No, but I married well. My DW has significant experience as a caregiver for children other than our own, some of whom have presented to their parents in much the same way as you describe. And after a bit of time with her, most of the willful behavior disappears... only to reappear the instant the child's primary caregiver arrives on scene. For example, my niece used to stay with us a lot, and she was a "flight risk" who would run out into the parking lot when she was your son's age. DW put a stop to it. Anytime we went anywhere with my niece and her parents, my niece would run again.

Originally Posted by mlam
but are probably not the firmest or most consistent with our boundaries.

That would appear to me to be the issue. My DW and I are guided by this simple principle: Choose your battles carefully, but win all the ones you choose.

And above all, this principle: consider the child's perspective, and what you're teaching to that child with each seemingly-innocuous interaction.

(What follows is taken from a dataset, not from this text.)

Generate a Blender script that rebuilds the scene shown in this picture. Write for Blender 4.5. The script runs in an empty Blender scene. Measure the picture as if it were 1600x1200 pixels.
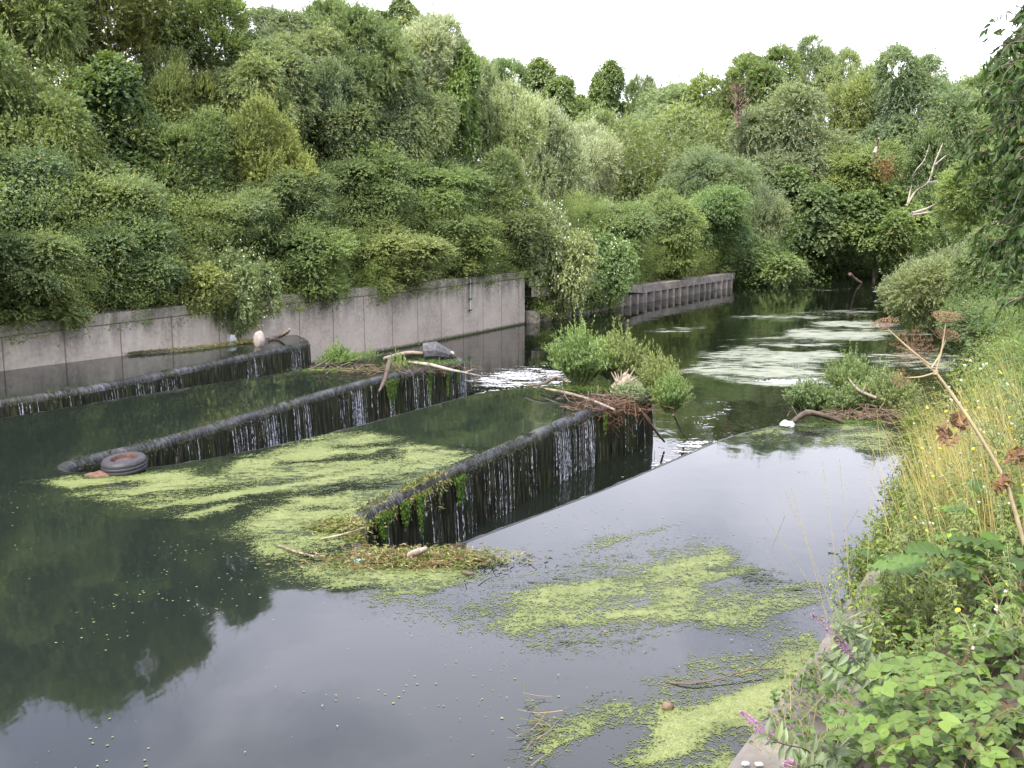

One thing to understand is that the world is a confusing place to a 2.5yo, and they have to test using cause and effect in order to make sense of things. When results are predictable, the child gets a sense of order, and it can be quite calming and comforting. When results are unpredictable, the child must continue to test and gain more data. The child may also become frustrated, confused, and frightened when the results don't match expectations.

Consistent boundaries and consistent responses from you are key.

Originally Posted by mlam
It's also hard because he is amazing and social and sensitive. and the temptation is not to crush or stamp any of that out. How do you not crush his spirit and his abilities and his opinions and will, yet still be firm, authoritative parents.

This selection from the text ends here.